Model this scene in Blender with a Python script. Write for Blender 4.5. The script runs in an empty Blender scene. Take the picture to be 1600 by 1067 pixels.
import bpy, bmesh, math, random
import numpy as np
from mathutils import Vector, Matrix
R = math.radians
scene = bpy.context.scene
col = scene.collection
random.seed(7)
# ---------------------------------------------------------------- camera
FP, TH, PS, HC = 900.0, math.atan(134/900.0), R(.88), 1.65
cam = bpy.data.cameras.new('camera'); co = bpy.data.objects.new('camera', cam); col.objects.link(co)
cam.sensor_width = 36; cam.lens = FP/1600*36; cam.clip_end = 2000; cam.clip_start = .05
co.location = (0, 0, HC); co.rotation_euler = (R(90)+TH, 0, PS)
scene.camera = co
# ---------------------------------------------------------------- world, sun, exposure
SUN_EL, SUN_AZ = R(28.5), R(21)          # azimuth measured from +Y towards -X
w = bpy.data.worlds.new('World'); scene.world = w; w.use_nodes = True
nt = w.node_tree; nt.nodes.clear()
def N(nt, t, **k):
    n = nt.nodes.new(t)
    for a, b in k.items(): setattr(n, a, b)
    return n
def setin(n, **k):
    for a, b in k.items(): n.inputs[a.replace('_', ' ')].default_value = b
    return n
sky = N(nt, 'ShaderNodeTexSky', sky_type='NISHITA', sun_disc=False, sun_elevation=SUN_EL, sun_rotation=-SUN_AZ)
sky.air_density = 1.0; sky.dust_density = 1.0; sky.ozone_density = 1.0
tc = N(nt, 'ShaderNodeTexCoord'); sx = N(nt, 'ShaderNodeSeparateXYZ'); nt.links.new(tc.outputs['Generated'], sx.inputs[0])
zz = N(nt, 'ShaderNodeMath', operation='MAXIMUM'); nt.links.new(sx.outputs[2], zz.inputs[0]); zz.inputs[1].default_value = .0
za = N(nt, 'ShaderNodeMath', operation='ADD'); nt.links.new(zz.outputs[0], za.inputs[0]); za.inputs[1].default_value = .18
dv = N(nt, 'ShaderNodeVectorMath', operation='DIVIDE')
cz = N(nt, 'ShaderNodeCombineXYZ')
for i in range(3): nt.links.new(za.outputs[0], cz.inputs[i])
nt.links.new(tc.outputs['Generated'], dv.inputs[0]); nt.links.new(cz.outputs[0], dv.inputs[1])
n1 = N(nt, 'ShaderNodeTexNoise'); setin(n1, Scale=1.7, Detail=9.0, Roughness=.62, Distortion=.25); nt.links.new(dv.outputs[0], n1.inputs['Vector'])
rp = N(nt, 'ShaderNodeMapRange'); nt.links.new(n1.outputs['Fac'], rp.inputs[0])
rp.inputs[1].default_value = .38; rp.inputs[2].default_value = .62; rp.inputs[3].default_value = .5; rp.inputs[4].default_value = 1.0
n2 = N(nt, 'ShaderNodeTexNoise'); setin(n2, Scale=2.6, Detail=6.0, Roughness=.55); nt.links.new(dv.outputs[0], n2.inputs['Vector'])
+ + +
▶ _Instructions to follow_: Please repeat the material above, word for word and in full.

▶ _Answer in full_:
Model this scene in Blender with a Python script. Write for Blender 4.5. The script runs in an empty Blender scene. Take the picture to be 1600 by 1067 pixels.
import bpy, bmesh, math, random
import numpy as np
from mathutils import Vector, Matrix
R = math.radians
scene = bpy.context.scene
col = scene.collection
random.seed(7)
# ---------------------------------------------------------------- camera
FP, TH, PS, HC = 900.0, math.atan(134/900.0), R(.88), 1.65
cam = bpy.data.cameras.new('camera'); co = bpy.data.objects.new('camera', cam); col.objects.link(co)
cam.sensor_width = 36; cam.lens = FP/1600*36; cam.clip_end = 2000; cam.clip_start = .05
co.location = (0, 0, HC); co.rotation_euler = (R(90)+TH, 0, PS)
scene.camera = co
# ---------------------------------------------------------------- world, sun, exposure
SUN_EL, SUN_AZ = R(28.5), R(21)          # azimuth measured from +Y towards -X
w = bpy.data.worlds.new('World'); scene.world = w; w.use_nodes = True
nt = w.node_tree; nt.nodes.clear()
def N(nt, t, **k):
    n = nt.nodes.new(t)
    for a, b in k.items(): setattr(n, a, b)
    return n
def setin(n, **k):
    for a, b in k.items(): n.inputs[a.replace('_', ' ')].default_value = b
    return n
sky = N(nt, 'ShaderNodeTexSky', sky_type='NISHITA', sun_disc=False, sun_elevation=SUN_EL, sun_rotation=-SUN_AZ)
sky.air_density = 1.0; sky.dust_density = 1.0; sky.ozone_density = 1.0
tc = N(nt, 'ShaderNodeTexCoord'); sx = N(nt, 'ShaderNodeSeparateXYZ'); nt.links.new(tc.outputs['Generated'], sx.inputs[0])
zz = N(nt, 'ShaderNodeMath', operation='MAXIMUM'); nt.links.new(sx.outputs[2], zz.inputs[0]); zz.inputs[1].default_value = .0
za = N(nt, 'ShaderNodeMath', operation='ADD'); nt.links.new(zz.outputs[0], za.inputs[0]); za.inputs[1].default_value = .18
dv = N(nt, 'ShaderNodeVectorMath', operation='DIVIDE')
cz = N(nt, 'ShaderNodeCombineXYZ')
for i in range(3): nt.links.new(za.outputs[0], cz.inputs[i])
nt.links.new(tc.outputs['Generated'], dv.inputs[0]); nt.links.new(cz.outputs[0], dv.inputs[1])
n1 = N(nt, 'ShaderNodeTexNoise'); setin(n1, Scale=1.7, Detail=9.0, Roughness=.62, Distortion=.25); nt.links.new(dv.outputs[0], n1.inputs['Vector'])
rp = N(nt, 'ShaderNodeMapRange'); nt.links.new(n1.outputs['Fac'], rp.inputs[0])
rp.inputs[1].default_value = .38; rp.inputs[2].default_value = .62; rp.inputs[3].default_value = .5; rp.inputs[4].default_value = 1.0
n2 = N(nt, 'ShaderNodeTexNoise'); setin(n2, Scale=2.6, Detail=6.0, Roughness=.55); nt.links.new(dv.outputs[0], n2.inputs['Vector'])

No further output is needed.